About those settlements… 

The San Remo Treaty of 1920 created an entity called Palestine on both sides of the Jordan River—intended by the victorious World War allies as the place to implement the 1917 Balfour Declaration’s endorsement of the reestablishment of a Jewish national home. Article 6 of the League of Nations’ 1922 Palestine Mandate encouraged “close Jewish settlement” on the land west of the Jordan River. Transjordan (today’s Jordan) was closed to Jews in 1921, creating a new Arab country on a majority of the Mandate.

The Anglo-American Convention of 1924 saw the United States endorse British administration of the remaining Palestine Mandate lands, so long as London helped bring a Jewish state into being.

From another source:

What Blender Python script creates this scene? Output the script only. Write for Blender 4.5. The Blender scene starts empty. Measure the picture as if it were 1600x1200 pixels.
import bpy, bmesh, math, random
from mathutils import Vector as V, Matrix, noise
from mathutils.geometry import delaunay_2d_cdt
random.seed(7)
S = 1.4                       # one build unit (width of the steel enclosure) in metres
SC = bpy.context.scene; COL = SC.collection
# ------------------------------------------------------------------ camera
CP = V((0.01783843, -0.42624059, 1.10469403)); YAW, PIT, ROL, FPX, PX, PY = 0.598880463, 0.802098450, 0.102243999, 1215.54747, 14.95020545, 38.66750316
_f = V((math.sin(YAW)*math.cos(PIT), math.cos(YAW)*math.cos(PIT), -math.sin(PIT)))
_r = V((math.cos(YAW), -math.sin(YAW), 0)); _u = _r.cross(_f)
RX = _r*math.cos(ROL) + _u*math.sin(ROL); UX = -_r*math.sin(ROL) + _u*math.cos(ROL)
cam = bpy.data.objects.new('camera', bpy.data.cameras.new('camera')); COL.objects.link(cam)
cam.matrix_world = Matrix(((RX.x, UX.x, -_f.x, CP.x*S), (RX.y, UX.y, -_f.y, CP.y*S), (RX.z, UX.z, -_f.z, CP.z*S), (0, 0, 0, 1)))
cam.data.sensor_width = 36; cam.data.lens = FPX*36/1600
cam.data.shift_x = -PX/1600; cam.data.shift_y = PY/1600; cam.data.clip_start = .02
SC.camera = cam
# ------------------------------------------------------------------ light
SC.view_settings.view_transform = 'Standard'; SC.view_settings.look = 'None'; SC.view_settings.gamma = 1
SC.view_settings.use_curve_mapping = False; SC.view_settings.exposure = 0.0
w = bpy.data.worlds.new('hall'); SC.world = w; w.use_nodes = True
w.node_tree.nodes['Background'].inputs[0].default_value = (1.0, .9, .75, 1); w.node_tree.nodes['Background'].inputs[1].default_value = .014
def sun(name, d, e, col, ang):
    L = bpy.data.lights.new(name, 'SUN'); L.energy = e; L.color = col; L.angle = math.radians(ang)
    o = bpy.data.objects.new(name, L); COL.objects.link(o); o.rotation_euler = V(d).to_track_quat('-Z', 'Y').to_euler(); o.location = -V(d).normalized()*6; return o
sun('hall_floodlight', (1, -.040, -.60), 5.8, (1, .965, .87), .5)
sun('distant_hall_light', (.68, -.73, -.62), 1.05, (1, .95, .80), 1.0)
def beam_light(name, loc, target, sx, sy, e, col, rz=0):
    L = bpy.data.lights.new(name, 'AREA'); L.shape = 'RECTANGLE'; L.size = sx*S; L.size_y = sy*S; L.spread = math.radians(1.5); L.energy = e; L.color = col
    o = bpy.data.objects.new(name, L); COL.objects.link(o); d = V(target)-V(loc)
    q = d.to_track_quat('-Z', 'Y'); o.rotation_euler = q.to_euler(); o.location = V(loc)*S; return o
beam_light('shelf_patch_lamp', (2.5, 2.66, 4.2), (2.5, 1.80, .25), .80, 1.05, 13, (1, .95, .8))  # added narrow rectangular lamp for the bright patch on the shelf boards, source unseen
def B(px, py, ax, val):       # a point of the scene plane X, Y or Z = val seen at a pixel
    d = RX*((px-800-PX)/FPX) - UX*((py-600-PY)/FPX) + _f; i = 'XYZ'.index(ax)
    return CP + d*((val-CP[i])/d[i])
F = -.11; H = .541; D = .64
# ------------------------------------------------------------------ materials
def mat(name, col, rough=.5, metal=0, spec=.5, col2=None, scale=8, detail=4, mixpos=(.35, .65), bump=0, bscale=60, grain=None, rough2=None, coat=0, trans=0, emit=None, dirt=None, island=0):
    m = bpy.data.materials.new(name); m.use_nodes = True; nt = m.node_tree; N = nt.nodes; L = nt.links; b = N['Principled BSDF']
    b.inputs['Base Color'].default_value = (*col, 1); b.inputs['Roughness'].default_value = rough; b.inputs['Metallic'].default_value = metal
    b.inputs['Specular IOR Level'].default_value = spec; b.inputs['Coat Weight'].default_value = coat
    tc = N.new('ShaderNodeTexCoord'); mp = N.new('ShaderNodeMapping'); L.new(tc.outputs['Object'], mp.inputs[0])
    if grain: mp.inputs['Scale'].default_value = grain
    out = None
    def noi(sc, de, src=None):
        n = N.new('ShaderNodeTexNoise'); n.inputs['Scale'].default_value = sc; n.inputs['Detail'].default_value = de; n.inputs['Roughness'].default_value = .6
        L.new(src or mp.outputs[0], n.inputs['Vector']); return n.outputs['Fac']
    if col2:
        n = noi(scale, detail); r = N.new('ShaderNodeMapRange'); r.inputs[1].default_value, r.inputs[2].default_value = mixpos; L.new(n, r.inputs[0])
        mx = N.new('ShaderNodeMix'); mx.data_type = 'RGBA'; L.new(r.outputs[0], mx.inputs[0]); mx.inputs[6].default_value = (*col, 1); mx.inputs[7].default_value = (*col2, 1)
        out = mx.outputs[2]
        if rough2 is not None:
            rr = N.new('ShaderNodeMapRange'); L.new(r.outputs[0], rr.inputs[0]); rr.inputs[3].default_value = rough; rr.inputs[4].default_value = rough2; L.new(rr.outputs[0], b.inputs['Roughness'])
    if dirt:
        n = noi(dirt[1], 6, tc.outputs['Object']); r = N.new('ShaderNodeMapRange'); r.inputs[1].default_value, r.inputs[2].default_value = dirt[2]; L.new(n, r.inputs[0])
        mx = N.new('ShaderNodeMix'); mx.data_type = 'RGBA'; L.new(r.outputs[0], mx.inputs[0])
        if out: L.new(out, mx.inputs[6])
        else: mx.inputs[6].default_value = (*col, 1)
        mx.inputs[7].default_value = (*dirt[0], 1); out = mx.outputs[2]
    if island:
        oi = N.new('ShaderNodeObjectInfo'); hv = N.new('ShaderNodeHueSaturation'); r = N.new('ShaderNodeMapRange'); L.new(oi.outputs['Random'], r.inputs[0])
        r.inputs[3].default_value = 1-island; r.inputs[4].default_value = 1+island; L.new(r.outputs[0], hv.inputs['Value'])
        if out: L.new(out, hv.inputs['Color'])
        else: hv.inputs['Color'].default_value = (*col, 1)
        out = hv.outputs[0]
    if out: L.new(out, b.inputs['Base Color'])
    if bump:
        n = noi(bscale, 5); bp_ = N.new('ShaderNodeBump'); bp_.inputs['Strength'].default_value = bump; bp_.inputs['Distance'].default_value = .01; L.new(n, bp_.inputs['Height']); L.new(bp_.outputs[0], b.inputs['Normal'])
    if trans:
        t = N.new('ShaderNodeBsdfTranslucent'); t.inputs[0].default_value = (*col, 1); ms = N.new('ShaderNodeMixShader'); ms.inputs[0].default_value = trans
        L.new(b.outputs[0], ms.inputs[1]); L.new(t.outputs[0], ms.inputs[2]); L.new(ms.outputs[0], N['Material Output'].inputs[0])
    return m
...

The 1945 U.N. Charter, Chapter XII, Article 80, continues Jewish rights recognized under the Mandate. It protects “the rights whatsoever of any states or any peoples or the terms of existing international instruments” and is sometimes known as “the Palestine article.”

In other words, the Israeli settlements that comprise only 2% of land in the West Bank are not only not responsible for anti-Jewish violence, they are also not “illegal under international law” as Ban repeatedly has claimed, undermining the basic documents of the institution he heads.

This is not the first time that VOA’s Castiel has “shared” or provided a forum for one sided anti-Israel commentary by a U.N. official. On an Oct. 9, 2015 “Press Conference USA” show, Castiel hosted U.N. Special Coordinator for the Middle East Peace Process Nickolay Mladenov. She allowed Mladenov to make distortions similar to Ban’s. Castiel never challenged Mladenov or questioned his false assertions. In response, CAMERA sent a November 16 letter criticizing the show to the Broadcasting Board of Governors, which oversees VOA.
 
Castiel, apparently unable to handle fact-based constructive criticism, unprofessionally blocked CAMERA on her Twitter account—despite “calling out” CAMERA on Twitter.
 
Perhaps Castiel resents CAMERA’s call for fair and balanced media coverage on a tax-payer subsidized program. Maybe she tilts toward U.N. officials consciously or not, and so fails as a journalist to scrutinize holes in their arguments. In either case, what she calls “balanced” is anything but.